Luisinho não raciocina – pelo menos não demonstra -, porém, no fundo, divide a mesma condição de Nelson. Os paralelos estabelecidos entre os quatro são notáveis.

Regina é uma falastrona, se comporta como uma prostituta tradicional e, contanto que o dinheiro esteja na sua bolsa, aceita qualquer coisa. Ela incorpora essa persona com propriedade, provavelmente se esqueceu de sonhos antigos e da personalidade que um dia julgou ser sua.

Mara é profissional, respeita os seus clientes, no entanto, é romântica e se incomoda com certas fantasias. “Aqueles com quem me sinto bem, me esquecem e não me procuram mais”. Ela tenta criar vínculos com os clientes, se esquecendo, às vezes, que eles estão ali somente pelo seu corpo. Os dilemas de Nelson dialogam com os de Mara e os dois, deixando de lado a brevidade daquele encontro, criam um vínculo fascinante.

Em contrapartida, Regina e Luisinho, por se colocarem num patamar similar, combinam. Ambos aproveitam o que o outro tem a oferecer e, muitas vezes, se humilham. Ela o provoca, afirmando que, sem dinheiro, nunca arranjaria uma mulher. Ele usa a condição financeira para rebaixá-la ao máximo – o embate de classes é brilhantemente orquestrado.

A infantilidade de Luisinho é quase sádica. A trilha assombrosa e o plano-detalhe dos olhos de Regina ressaltam o pânico de Mara.

Khouri, invariavelmente, posiciona Nelson no canto do quadro, reforçando seu desconforto geral – consigo e com a situação. O silêncio toma conta da tela quando o quarteto se espalha pelo apartamento. Em meio à escuridão, aqueles rostos desolados buscam algum consolo.
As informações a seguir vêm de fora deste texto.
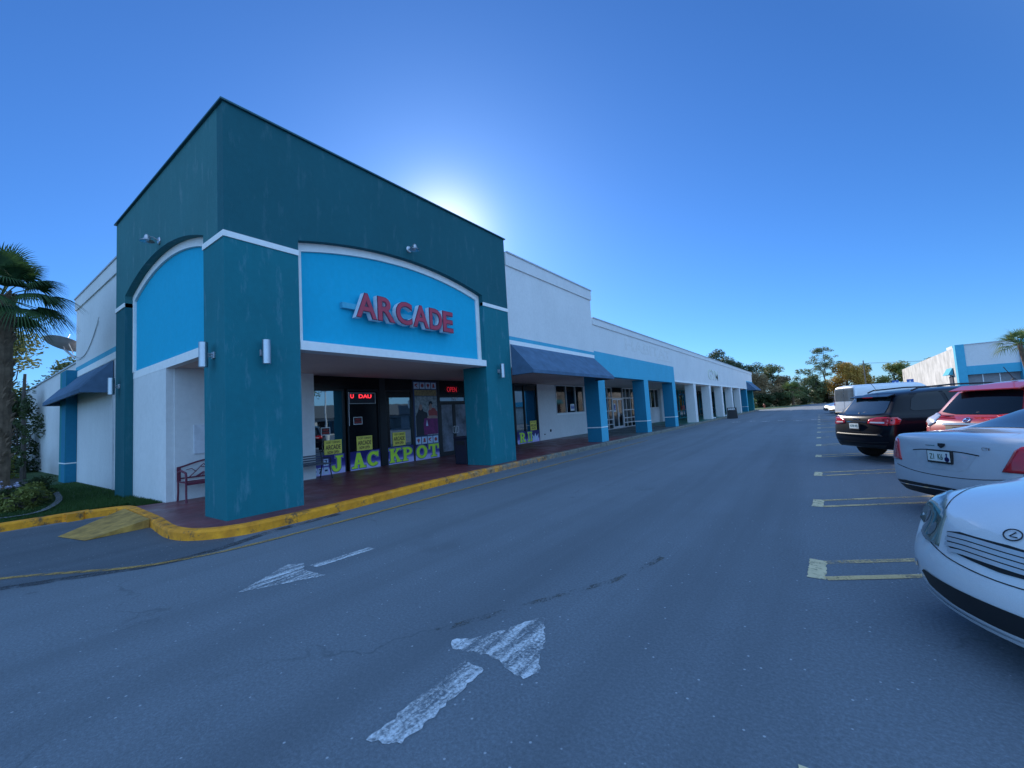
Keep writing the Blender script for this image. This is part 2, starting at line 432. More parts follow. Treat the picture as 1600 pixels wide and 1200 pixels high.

A chuva e as janelas fechadas conferem uma certa claustrofobia, contraposta quando eles tiram as roupas e decidem se molhar – a purificação, a busca por dias melhores.

O cineasta dá uma atenção especial aos espelhos e a um projetor. A ideia é clara: por mais que essas pessoas tentem esconder suas inseguranças e fragilidades, tais objetos, assim como a câmera, revelam imagens em sua totalidade. Nada de especial acontece à noite. Nada de especial acontece na vida dessas pessoas.

No fim, Luisinho convence Nelson a ir a outro encontro, a mais uma fuga noturna. O retorno à normalidade é repleto de rituais – a esposa de Luisinho já deve ter ideia do que as flores significam.  

Mara e Regina são largadas no meio do nada, numa rua qualquer, como animais abandonados. Elas estão acostumadas, é a história de suas vidas.

Khouri tem uma familiaridade com São Paulo. A intimidade na sua maneira de filmar a cidade é particular. A escuridão e o uso de sombras são fundamentais na construção dos personagens e de suas psiques.

Com ecos de Michelangelo Antonioni, “Noite Vazia” tem um título bastante apropriado, que poderia, inclusive, estar no plural. Uma obra prima distinta sobre seres que fogem da realidade e reclamam da ilusão.